→ **Records**:
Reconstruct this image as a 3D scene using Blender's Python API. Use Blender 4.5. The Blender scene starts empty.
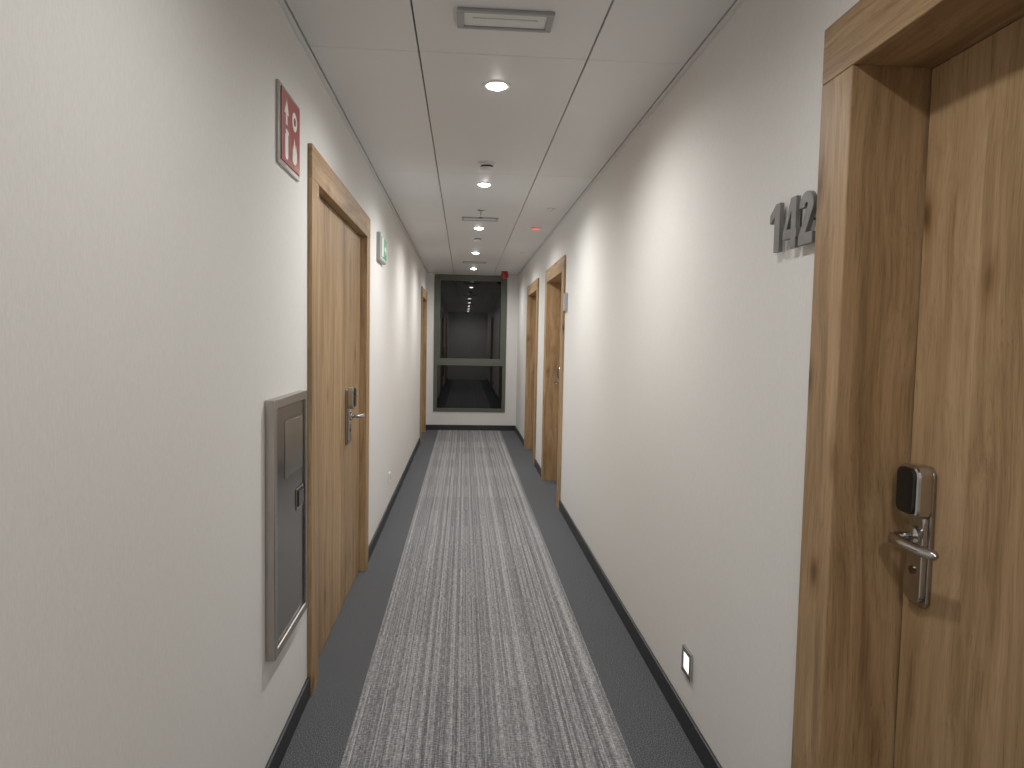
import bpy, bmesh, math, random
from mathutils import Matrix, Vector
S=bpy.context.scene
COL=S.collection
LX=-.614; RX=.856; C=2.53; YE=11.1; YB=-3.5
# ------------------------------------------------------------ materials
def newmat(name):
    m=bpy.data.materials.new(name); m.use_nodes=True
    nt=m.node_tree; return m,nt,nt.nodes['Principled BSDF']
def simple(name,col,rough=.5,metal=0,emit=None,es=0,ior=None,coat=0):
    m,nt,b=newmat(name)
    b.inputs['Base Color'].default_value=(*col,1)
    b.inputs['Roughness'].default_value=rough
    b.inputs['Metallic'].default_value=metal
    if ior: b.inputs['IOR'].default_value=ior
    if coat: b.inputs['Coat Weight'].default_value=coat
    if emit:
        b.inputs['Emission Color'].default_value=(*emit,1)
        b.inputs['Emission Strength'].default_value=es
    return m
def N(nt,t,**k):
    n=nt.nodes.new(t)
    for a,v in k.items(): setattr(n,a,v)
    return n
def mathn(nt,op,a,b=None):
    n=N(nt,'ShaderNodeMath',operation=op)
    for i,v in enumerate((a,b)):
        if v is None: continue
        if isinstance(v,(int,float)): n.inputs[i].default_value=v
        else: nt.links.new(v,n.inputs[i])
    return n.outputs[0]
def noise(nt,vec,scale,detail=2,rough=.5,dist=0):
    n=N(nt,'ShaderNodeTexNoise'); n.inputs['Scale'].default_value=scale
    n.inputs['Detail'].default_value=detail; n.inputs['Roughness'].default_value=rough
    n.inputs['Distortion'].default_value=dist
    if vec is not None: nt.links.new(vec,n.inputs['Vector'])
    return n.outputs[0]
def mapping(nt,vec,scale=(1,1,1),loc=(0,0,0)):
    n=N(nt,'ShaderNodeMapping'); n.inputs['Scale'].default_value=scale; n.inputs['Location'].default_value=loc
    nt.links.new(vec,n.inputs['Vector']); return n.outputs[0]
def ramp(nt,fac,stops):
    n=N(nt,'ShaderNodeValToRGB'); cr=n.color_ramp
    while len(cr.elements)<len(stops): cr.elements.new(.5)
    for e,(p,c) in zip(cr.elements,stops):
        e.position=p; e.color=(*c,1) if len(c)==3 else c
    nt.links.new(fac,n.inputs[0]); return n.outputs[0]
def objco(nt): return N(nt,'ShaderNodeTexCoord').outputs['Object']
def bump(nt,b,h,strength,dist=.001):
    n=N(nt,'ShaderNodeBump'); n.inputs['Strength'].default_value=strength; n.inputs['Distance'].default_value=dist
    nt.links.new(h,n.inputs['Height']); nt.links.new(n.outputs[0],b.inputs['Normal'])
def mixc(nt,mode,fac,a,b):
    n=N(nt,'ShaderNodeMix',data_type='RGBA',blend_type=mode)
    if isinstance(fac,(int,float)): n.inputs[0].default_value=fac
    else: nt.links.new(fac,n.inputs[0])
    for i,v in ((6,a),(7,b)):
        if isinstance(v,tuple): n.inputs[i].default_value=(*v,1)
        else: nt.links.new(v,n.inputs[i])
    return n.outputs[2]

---

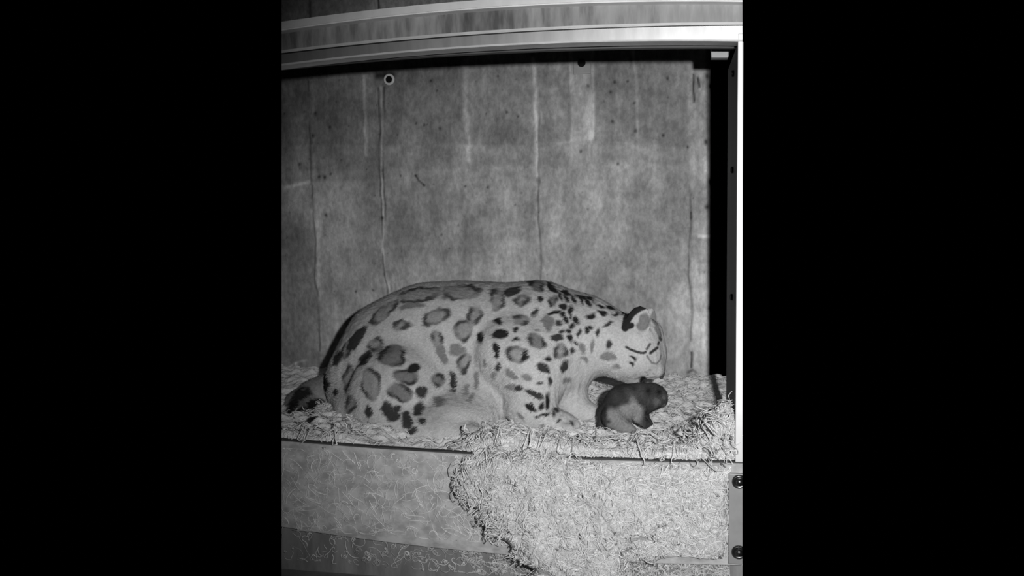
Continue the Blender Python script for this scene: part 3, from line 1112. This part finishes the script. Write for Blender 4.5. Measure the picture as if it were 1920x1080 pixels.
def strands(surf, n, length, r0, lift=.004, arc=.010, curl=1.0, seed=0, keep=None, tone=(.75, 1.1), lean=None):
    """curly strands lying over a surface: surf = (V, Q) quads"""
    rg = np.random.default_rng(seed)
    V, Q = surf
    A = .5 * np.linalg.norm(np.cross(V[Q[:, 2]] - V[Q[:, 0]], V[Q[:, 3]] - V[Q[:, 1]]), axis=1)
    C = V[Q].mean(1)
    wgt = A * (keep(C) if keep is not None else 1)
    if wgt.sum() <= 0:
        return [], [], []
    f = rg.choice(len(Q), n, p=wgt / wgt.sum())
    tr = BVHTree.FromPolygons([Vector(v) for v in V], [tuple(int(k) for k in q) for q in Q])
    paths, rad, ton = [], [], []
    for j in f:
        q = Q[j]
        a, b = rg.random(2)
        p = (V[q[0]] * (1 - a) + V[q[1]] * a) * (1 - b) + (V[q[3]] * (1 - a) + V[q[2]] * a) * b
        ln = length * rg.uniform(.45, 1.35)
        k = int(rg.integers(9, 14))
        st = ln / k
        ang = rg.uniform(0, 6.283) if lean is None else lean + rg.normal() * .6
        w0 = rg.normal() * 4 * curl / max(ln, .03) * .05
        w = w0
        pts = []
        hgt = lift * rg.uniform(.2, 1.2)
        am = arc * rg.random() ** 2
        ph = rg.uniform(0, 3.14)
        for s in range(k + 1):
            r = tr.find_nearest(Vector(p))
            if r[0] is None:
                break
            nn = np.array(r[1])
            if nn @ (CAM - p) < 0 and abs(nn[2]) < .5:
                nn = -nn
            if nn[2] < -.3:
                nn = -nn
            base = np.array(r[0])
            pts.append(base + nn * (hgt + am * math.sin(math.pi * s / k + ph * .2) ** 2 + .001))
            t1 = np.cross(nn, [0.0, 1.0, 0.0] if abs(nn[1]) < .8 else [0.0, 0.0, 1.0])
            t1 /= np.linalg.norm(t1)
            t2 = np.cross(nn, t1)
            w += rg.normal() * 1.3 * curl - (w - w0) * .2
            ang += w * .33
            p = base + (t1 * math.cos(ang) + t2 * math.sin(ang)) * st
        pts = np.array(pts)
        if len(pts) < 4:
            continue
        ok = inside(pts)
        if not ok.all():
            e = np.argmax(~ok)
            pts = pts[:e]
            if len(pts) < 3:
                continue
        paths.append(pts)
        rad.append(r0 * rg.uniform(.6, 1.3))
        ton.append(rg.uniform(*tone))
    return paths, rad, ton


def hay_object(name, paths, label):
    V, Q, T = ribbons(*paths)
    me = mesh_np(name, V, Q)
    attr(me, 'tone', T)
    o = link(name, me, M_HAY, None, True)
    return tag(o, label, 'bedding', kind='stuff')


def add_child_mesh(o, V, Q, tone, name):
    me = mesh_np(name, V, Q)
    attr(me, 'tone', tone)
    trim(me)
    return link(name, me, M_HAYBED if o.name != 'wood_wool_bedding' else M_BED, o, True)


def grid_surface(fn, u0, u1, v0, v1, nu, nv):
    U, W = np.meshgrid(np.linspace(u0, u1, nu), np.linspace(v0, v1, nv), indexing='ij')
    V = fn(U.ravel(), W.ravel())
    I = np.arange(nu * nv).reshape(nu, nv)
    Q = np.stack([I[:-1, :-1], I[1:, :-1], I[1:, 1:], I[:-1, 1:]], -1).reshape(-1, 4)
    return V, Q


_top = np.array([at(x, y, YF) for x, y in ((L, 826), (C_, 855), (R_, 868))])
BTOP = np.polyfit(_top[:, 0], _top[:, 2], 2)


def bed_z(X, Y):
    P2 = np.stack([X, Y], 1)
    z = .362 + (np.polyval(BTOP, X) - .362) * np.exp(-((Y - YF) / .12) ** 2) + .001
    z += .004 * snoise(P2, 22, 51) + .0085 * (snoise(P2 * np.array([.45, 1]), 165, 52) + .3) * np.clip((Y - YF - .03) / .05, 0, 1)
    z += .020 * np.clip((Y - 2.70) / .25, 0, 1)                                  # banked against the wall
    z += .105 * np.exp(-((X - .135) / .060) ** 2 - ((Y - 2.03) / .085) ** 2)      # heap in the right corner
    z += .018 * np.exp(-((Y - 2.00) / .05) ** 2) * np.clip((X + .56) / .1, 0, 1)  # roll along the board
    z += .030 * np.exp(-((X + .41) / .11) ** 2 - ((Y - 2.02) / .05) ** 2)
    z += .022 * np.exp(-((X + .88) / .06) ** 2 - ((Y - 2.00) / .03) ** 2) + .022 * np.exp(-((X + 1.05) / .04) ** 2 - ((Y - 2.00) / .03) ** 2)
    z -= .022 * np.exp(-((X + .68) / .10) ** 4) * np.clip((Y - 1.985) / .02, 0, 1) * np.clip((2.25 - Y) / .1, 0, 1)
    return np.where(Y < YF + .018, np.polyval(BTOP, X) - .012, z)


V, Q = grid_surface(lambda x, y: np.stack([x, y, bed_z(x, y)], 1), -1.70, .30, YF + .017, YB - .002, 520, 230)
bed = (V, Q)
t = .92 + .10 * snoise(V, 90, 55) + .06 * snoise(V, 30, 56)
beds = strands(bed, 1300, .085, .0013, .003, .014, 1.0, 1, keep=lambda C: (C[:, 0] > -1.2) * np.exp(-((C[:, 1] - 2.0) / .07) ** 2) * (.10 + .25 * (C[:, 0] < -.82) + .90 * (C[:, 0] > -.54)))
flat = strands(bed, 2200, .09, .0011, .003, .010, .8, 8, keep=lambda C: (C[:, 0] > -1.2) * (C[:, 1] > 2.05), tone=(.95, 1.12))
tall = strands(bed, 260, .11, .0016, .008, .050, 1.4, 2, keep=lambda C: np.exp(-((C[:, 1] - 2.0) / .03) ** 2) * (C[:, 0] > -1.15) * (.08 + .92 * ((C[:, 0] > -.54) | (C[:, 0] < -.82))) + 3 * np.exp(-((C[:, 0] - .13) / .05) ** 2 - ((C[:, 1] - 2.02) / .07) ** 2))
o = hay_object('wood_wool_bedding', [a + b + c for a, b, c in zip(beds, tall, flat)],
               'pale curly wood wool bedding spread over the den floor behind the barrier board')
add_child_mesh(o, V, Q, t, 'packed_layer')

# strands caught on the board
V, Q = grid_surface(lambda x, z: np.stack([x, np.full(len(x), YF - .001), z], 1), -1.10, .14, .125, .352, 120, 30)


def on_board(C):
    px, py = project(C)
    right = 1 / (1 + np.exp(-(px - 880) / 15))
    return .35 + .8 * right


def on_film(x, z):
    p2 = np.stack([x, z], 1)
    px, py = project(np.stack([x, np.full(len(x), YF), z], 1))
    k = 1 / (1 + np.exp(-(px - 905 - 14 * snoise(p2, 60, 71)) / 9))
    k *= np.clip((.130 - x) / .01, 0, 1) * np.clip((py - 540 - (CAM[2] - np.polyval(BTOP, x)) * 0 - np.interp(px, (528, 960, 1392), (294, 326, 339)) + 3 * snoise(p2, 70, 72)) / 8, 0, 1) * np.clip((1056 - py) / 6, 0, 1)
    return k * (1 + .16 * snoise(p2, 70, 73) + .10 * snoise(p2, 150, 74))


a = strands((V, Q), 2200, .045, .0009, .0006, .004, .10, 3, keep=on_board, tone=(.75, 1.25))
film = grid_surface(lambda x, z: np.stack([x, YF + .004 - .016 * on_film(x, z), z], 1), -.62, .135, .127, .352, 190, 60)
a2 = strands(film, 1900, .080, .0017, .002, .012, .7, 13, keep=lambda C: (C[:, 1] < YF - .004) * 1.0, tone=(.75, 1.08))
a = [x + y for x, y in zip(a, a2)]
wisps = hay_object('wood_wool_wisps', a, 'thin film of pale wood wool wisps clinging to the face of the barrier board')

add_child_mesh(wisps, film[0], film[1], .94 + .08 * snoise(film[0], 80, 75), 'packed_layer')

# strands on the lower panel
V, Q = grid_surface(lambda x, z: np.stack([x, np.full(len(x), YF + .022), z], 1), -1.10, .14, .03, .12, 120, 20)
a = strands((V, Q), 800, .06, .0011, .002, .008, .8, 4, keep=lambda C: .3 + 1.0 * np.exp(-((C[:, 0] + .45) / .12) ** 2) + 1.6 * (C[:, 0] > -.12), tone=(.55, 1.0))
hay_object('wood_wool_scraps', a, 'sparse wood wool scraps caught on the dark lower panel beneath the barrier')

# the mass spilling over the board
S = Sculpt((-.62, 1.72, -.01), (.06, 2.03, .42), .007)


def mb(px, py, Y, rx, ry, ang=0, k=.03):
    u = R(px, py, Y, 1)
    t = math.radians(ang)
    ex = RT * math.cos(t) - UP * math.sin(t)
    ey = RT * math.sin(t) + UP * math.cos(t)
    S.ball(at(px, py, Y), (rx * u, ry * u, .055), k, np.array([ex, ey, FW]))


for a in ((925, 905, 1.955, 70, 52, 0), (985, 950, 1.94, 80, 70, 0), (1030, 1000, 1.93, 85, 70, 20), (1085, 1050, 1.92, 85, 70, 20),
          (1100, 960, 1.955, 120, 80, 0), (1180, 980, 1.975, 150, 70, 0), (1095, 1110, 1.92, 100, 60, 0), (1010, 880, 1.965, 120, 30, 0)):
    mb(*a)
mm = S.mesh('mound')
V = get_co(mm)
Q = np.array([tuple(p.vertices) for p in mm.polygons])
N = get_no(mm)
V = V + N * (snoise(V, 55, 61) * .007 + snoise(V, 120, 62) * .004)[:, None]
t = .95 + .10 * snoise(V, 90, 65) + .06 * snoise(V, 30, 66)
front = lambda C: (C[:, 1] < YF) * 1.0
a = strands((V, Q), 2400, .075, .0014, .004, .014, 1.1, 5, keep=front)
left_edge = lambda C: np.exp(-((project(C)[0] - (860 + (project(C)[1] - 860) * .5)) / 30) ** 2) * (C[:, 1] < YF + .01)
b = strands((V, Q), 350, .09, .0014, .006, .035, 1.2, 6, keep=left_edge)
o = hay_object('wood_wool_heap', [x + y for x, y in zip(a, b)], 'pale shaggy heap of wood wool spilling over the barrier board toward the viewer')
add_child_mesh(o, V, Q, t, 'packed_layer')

==

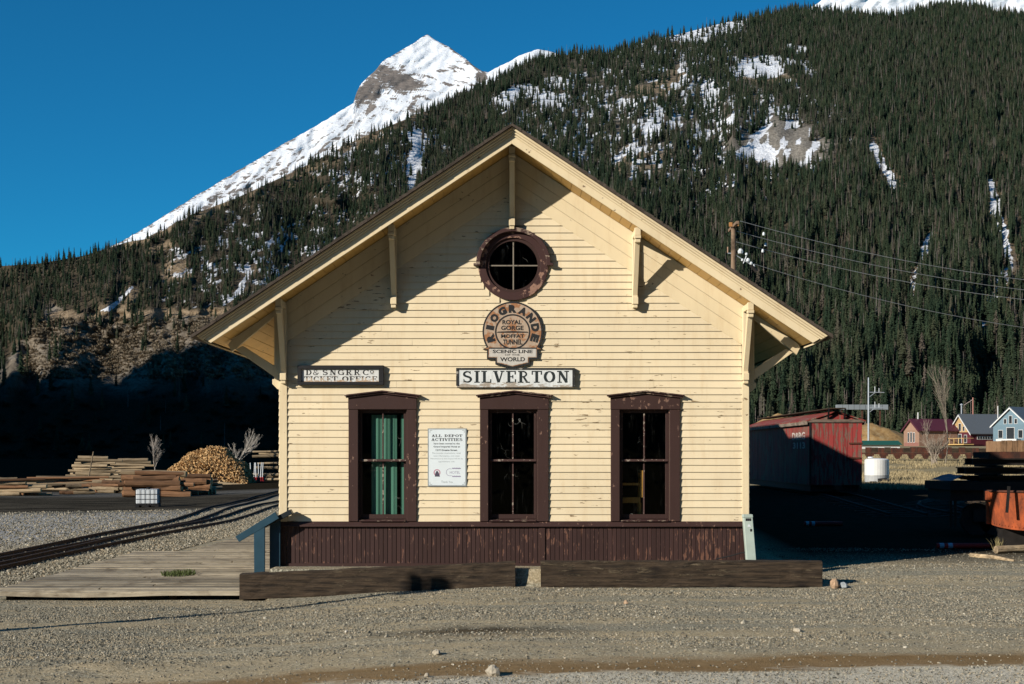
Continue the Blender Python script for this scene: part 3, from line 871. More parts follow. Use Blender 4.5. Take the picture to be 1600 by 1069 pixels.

→ **Task**:
Report how many lines in the data contain the word "pixels", with no words besides the number.

→ **Task response**:
2